CTEs vs Subqueries: When to Use Each
CTEs (Common Table Expressions) and subqueries solve similar problems but with different advantages.
Subquery Example
SELECT u.name,
(SELECT COUNT(*) FROM orders WHERE user_id = u.id) as order_count
FROM users u
WHERE (SELECT COUNT(*) FROM orders WHERE user_id = u.id) > 5;
Problem: Same subquery runs twice. Hard to read and maintain.
CTE Example
WITH order_counts AS (
SELECT user_id, COUNT(*) as order_count
FROM orders
GROUP BY user_id
)
SELECT u.name, oc.order_count
FROM users u
JOIN order_counts oc ON u.id = oc.user_id
WHERE oc.order_count > 5;
Benefits: Named, reusable, easier to debug.
When to Use CTEs
- ✅ Complex queries with multiple steps
- ✅ Need to reference the same subquery multiple times
- ✅ Recursive queries (CTEs only feature)

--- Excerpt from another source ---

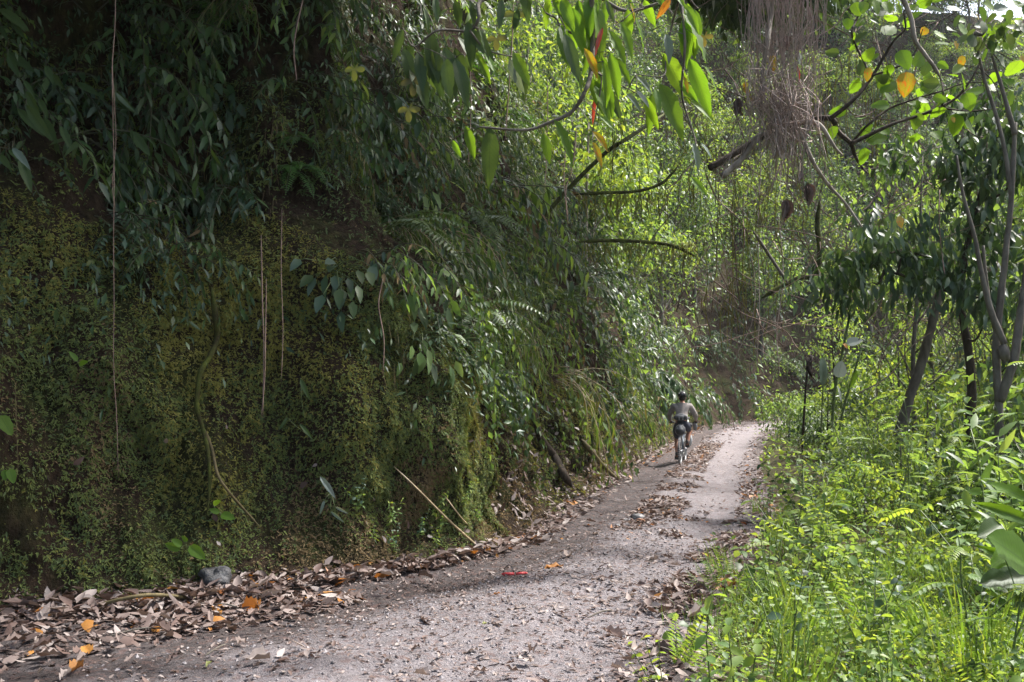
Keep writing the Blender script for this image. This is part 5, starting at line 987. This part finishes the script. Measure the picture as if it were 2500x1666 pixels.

- ✅ Improving query readability for your team
When to Use Subqueries
- ✅ Simple, one-time calculations
- ✅ Single column/value results
- ✅ Correlated subqueries (row-by-row evaluation)
Performance Note
Both are usually optimized to the same execution plan. Choose based on readability, not performance.
Best Practice: Use CTEs for anything you'd want to name and reuse. Use subqueries for quick, one-off calculations.